Monday, 1 July 2013

The Weeting Warden’s Diary: June

Simon Thompson – Summer Warden Weeting Heath NNR

“Simon, dear boy, there’s no doubt about it; they’ve hatched.” 

These were the words that I had been waiting for from Weeting’s voluntary warden. Affectionately known to many as “The Colonel”, Frank Godwin has been watching stone curlews on NWT Weeting Heath for almost as long as I’ve been on the planet. He is a real character with an endless supply of ‘stoney’ anecdotes and knowledge which I’m always tapping into. The female stone curlew in question had moved, less than a foot, but she’d moved. She was sat differently too, all fluffed up and fat-looking. After 24 days of watching that scrape even the smallest differences in position and behaviour scream out at you – something has changed!

NWT Weeting Heath stone curlew and chick 2013, photo by Lawrie Webb

We watched, watched, watched and then watched some more. Nothing. Finally, on the verge of adjourning for a much needed caffeine break we saw what we’d been hoping for. The male, our old friend ‘Upper-right Black’, came scooting over out of his favoured snoozing spot carrying an earthworm. He stopped suddenly, just short of the sitting female, dropped the worm and out from beneath her came wobbling two tiny grey downy chicks. They were by no means sure on their feet, but they got to that worm and devoured it in seconds before scuttling straight back to the warmth and safety of the female.

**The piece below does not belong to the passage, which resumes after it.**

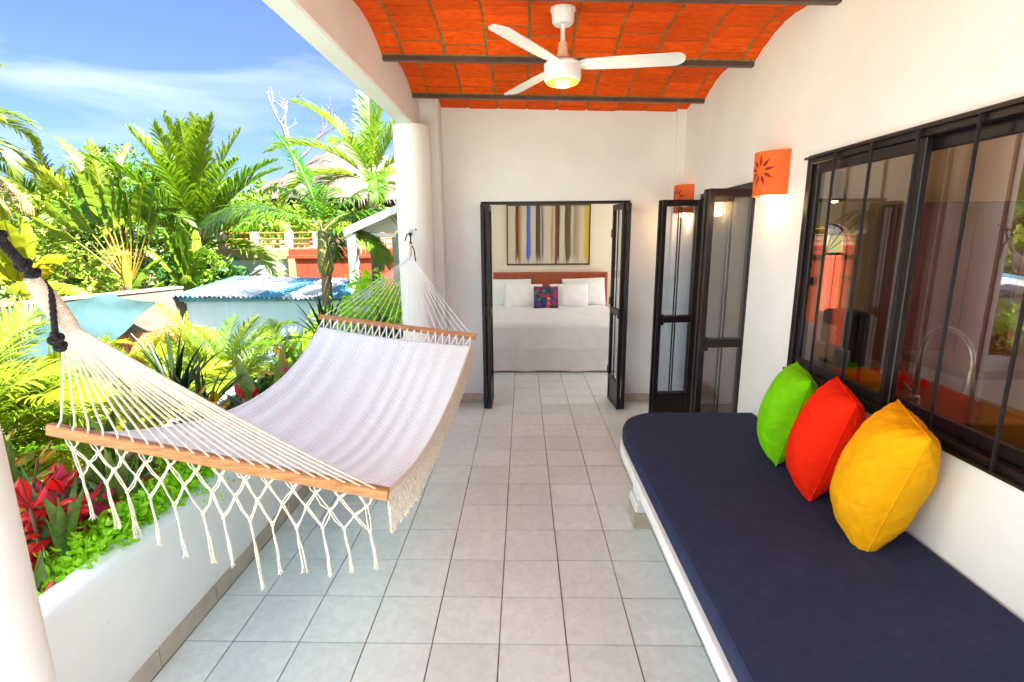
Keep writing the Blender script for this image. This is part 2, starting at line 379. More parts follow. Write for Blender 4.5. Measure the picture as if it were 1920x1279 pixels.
for y in BY[1:-1]:
    b = MB()
    for (dy, z0, z1) in ((.021, 0, .030), (.010, .030, .06)):
        v = []
        for x in (XL-.0, XR-.0):
            for yy, zz in ((y-dy, z0), (y+dy, z0), (y+dy, z1), (y-dy, z1)): v.append((x, yy, zb(x)+zz))
        b.add(v, [(0, 1, 2, 3), (7, 6, 5, 4), (0, 4, 5, 1), (1, 5, 6, 2), (2, 6, 7, 3), (3, 7, 4, 0)])
    m2 = MB()
    v = [(x, yy, zb(x)+zz) for x in (XL, XR) for yy, zz in ((y-.034, .0305), (y+.034, .0305), (y+.045, .052), (y-.045, .052))]
    m2.add(v, [(0, 1, 2, 3), (7, 6, 5, 4), (0, 4, 5, 1), (1, 5, 6, 2), (2, 6, 7, 3), (3, 7, 4, 0)])
    root = thing('steel_beam', dsc.get(y, 'brown steel ceiling beam over the near end of the terrace'), 'beam', (XL, y, zb(XL)), group='steel ceiling beams')
    b.build('flange', MAT['steel'], root); m2.build('mortar_seat', MAT['mortar'], root)

# ------------------------------------------------------------------ concrete beam, columns, parapet
MAT['soffit'] = MAT['plaster']
tag(MB().box(-1.11, -.97, -.25, 5.10, 2.76, 3.128, .012).build('roof_beam', MAT['plaster']), 'white plastered roof beam running along the open side of the terrace', 'beam')
cl = thing('column', 'white round column carrying the roof beam beside the bedroom door', 'column', (-1.02, 4.93, -1.5))
MB().lathe([(.165, -1.5), (.165, 2.765)], (-1.02, 4.93, 0), 40).build('shaft', MAT['plaster'], cl, smooth=True)
MB().tube([(-1.028, 4.79, 1.83), (-1.028, 4.755, 1.83)], .018, 12).tube([(-1.028+.016*math.cos(a/8*6.283), 4.745, 1.825+.022*math.sin(a/8*6.283)) for a in range(9)], .004, 6).build('eye_bolt', mat('zinc', (.5, .5, .5), .35, .1, metal=1), cl, smooth=True)
MB().tube([(-.985, 4.775, 1.845), (-.985, 4.768, 1.845)], .009, 8).build('screw_hole', MAT['iron'], cl)
tag(MB().box(-1.14, -.80, 5.13, YB+.001, -1.5, 3.1, .02).build('pilaster', MAT['plaster']), 'white square pilaster between round column and bedroom wall', 'pilaster')
cl = thing('column', 'near white column at the left edge beside the planter', 'column', (-1.09, .76, -1.5))
MB().lathe([(.165, -1.5), (.165, 2.765)], (-1.09, .76, 0), 40).build('shaft', MAT['plaster'], cl, smooth=True)
pr = thing('parapet', 'low white plastered wall holding back the planter behind the hammock', 'wall', (-1.6, 2.5, -1.5))
prof = [(-1.69, -1.5), (-1.54, -1.5), (-1.54, .545), (-1.553, .565), (-1.575, .575), (-1.66, .575), (-1.69, .56)]
fixnormals(MB().prism(prof, -.85, 5.05, 'y').build('wall', MAT['plaster'], pr, smooth=50))
y = -.2
while y < 4.8:
    MB().box(-1.539, -1.529, y+.003, y+.397-.0, 0, .095, .003).build('skirting_tile', MAT['skirt'], pr); y += .40
MB().box(-1.54, -1.1, 5.0, 5.12, -1.5, .57, .01).build('return_wall', MAT['plaster'], pr)
# planter behind the parapet
pl_ = thing('planter', 'long planter bed of dark soil behind the low white wall', 'planter', (-2.2, 2.4, -1.5))
MB().box(-2.75, -2.63, -.85, 5.2, -1.5, .40, .01).build('outer_wall', MAT['plaster'], pl_)
s = MB(); s.sheet([[(-2.63+.94*i/12, -.85+5.95*j/60, .36+rnd.uniform(-.02, .03)) for i in range(13)] for j in range(61)])
s.build('soil', MAT['soil'], pl_, smooth=True)
MB().box(-1.72, -1.691, -.8, 5.0, .3, .50).build('plastic_liner', mat('black_liner', (.02, .02, .028), .4, .3), pl_)
# unseen pale floor behind the viewer, added to bounce sunlight into the terrace
MAT['bounce_tile'] = mat('pale_bounce_tile', (.62, .66, .60), .5, .08, 3, .1, 60)
tag(MB().box(-1.69, 9, -9.0, -.9, -.5, -.006).build('bounce_floor', MAT['bounce_tile']), kind='structure')
nh = thing('sun_bounce_house', 'unseen white house added beside the garden to bounce sunlight', 'building', (-8.5, -3.5, -1.5))
MB().box(-11, -6.4, -9.5, 1.7, -1.5, 7.6, .02).build('wall', mat('cream_render', (.76, .80, .74), .8), nh)  # added out of view as a sunlit reflector for the terrace
for k in range(3):
    wq_ = MB().box(-6.399, -6.35, -8.3+3.4*k, -7.1+3.4*k, .6, 1.9).build('window', MAT['iron'], nh)  # dark windows dressing the added house
tag(MB().box(2.46, 12, 5.5, 14, -1.6, -.1).build('side_bounce_floor', MAT['bounce_tile']), kind='structure')  # unseen pale floor added to bounce light into the bedroom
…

Three week old stone curlew chicks, having just been colour ringed by the 
RSPB Stone Curlew Project, photo by Simon Thompson

Every morning since then I’ve been scanning the heath in a cold sweat, hoping that the chicks have made it safely through the various dangers which the night brings. Then it happened. A visitor came dashing into the centre. “I’ve just seen a stoat and I think it took one of the little stone curlews” – My heart sank. I rushed out to the hide and there I could see Upper-right Black, calling away with only one chick at his feet. Where was the other chick? It was doing what stone curlew chicks do best. It had hunkered right down in the long grass, eyes closed and motionless. It stayed out of sight for what felt like an eternity, but I am very happy to say that both chicks made it. They’re 28 days old, have colour rings of their own and are developing into proper, peculiar little stone curlews.

Stone curlew chick being colour ringed, 
photo by Simon Thompson
Stone curlew chicks throughout the Brecks are monitored and colour ringed by the RSPB Stone Curlew Project, in conjunction with land owners and other conservation organisations such as ourselves. Colour ringing allows us to identify individual birds in the field, providing us with invaluable information about their movements and breeding behaviour and ultimately helping us to provide and manage suitable habitat to maintain and grow the Brecks’ breeding population of stone curlews.

Ringing may look a bit uncomfortable but the birds aren’t harmed at all and they keep amazingly calm and still throughout the process. The parent stone curlew can be heard issuing a call known as ‘Chick Wailing’ which signals to the chicks to stay where they are; a defence mechanism to avoid predation. They are almost invisible when they hunker down against the stony ground of the heath – amazing camouflage. In another few weeks this pair of chicks will be flying around and eventually moved off by the adults. With a bit of luck and the juveniles out of their hair the adults will settle themselves down and lay again and the nail biting, edge of the seat monitoring work can start all over again!